Prepare a "mature level" coal bed, with a clean thin grate or rack set over it if you like; the fire should be very hot.
Season the lamb chops on both sides with the seasoning blend, then lightly moisten your hands with water and work the seasonings into the meat. Allow to stand for 5 minutes to develop a "meat paste."*
Fan or blow-dry excess ash from the coal fire.
Using an herb brush, brush the chops lightly all over with the butter baste.
Put the lamb chops on the grill grate or directly on the coals and cook, without moving them, for 3 minutes. Turn, baste lightly, and cook for 3 minutes, then repeat, basting each time the chops are flipped.

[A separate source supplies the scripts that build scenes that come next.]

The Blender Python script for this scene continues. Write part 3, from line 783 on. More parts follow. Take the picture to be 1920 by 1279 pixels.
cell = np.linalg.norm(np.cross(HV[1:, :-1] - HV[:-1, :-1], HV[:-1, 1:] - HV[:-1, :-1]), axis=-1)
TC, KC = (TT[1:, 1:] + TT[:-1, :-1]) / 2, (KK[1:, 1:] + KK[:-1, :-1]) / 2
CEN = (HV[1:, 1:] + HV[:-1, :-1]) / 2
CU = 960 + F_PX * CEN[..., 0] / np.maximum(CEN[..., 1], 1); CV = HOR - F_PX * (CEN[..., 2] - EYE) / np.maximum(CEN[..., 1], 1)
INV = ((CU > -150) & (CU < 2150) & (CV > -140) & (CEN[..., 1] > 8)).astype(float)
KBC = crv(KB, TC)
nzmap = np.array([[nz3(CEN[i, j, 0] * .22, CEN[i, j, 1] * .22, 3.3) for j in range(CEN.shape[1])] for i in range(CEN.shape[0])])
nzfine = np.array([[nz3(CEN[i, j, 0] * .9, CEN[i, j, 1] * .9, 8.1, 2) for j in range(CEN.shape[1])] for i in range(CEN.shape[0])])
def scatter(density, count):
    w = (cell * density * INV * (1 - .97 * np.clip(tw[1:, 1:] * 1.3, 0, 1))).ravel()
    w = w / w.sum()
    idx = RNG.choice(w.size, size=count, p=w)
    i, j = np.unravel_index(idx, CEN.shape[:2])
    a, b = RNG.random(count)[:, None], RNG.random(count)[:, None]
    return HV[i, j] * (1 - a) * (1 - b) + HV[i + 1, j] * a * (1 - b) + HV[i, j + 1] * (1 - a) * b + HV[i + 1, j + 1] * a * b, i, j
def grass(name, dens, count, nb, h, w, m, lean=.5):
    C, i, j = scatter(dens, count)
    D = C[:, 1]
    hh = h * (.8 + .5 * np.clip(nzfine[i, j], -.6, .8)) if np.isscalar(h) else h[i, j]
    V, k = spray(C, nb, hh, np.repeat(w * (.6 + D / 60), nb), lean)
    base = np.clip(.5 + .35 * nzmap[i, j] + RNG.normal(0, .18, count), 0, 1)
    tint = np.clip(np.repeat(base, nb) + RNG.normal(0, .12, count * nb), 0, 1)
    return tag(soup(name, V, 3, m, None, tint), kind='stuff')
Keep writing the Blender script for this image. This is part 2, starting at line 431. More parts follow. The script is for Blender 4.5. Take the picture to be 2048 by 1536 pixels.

Put the foil-wrapped brick on the grill grate or on the coals to be used as a steady point for the chops, lean the chops up against it, fat side down, and cook for 1 minute, or until the internal temperature registers 120°F on an instant-read thermometer.
Meanwhile, pour the dressing board onto a cutting board (or mix it directly on the board). Finely chop the tip of the herb brush and mix the herbs into the dressing.
Transfer the lamb chops to the cutting board and turn in the dressing to coat, then transfer to plates and serve.
Making a Meat Paste: How to Season
Season the meat all over with the Four Seasons Blend and/or other seasoning. Lightly moisten your hands and work the seasonings into the meat.
Let the meat stand for 5 to 10 minutes. Through osmosis, the salt will penetrate the meat and push and pull out flavor components, creating what I call a "meat paste" on the surface. With more delicate flesh—fish, for example—you want to limit the amount of time that you allow this paste fo form or you will risk "salt burn."This paste—the combination of the seasonings and juices from the meat—will begin to form a glaze just as soon as you put the meat on the grill or in the smoker. Juices continue to escape from the meat and concentrate in the crust while a basting mixture adds more flavor.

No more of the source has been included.